Manila: Communist rebels asked for 25 million peso (Dh2.08 million) for the release of a miner’s son and two employees in the southern Philippines, a local paper has reported.

The communist New People’s Army, the armed wing of the 47-year old Communist Party of the Philippines, demanded the ransom to free Christopher Ocite, operations manager of VPO Mining; Gani Altaya, VPO’s assistant operations manager; and Joel Jayuma, VPO’s security chief, Agusan del Sur ViceGovernor Santiago Cane Jr told the Inquirer.

 

A provincial management committee, led by Mayor Jose Cuyos, convened also on Friday to handle the hostage crisis, said Maj Eugenio Julio Osias IV, spokesman of the Cagayan de Oro-based Philippine Army.

Members of the committee have tried to communicate with NPA members to negotiate for the release of the hostages, Osias said.

Other military officials have not heard about the ransom demand, Osias admitted.

The ransom demand was a sign that the NPA has degenerated to banditry, Col Romeo Gan, commander of the Army’s 401st Infantry Brigade, also told the Inquirer.
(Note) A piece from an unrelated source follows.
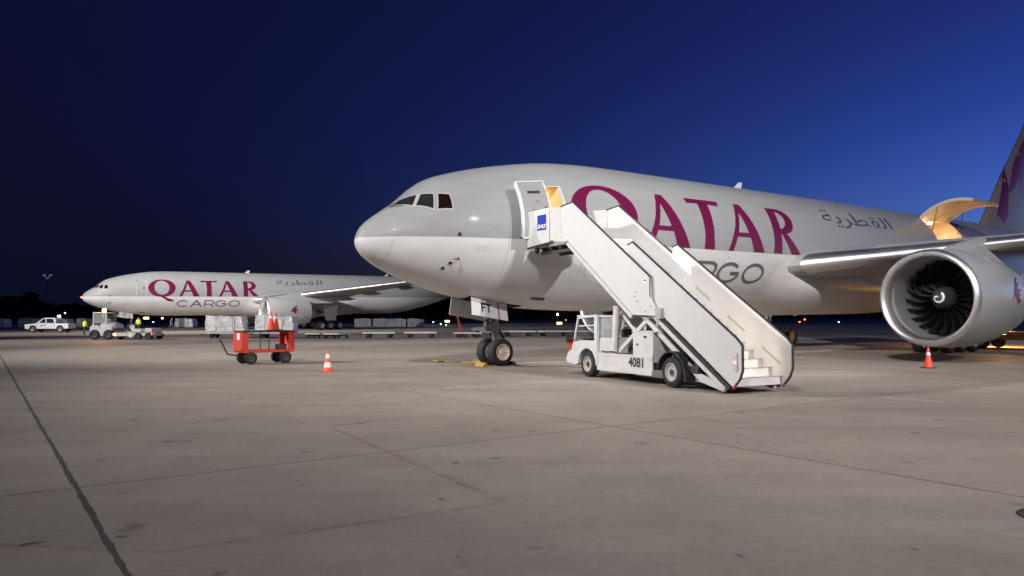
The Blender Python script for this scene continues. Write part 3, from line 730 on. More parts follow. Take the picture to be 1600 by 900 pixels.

Sources said earlier that the NPA demanded for K3 light machine-gun and an Armalite rifle in exchange for the release of the hostages.

Disguised as soldiers, about 30 NPA fighters entered VPO Mining’s office for an inspection, but announced instead a raid, disarmed the security guards, carted away 17 firearms, and took three hostages as they left VPO’s office in Bayugan village, Rosario town, Agusan del Sur last June 28.

A tribal chieftain and a policeman were hurt when NPA fighters attacked a convoy of police and army troops that were escorting provincial officials who visited Katipunan village in Veruela town, also in Agusan del Sur last June 27.

The Philippine government and the communist National Democratic Front (NDF), the umbrella of the CPP-NPA, have been holding on and off peace talks since 1992.

The NDF refused to return to the negotiating table in 2004, after the Philippine government did not stop the United States and the European Union from including the CPP-NPA in the list of foreign terror groups.

Since then, peace talks remained informal.

Formal talks resumed only in 2010, after the victory of president Benigno Aquino.

Norway has been brokering the long-running peace negotiations.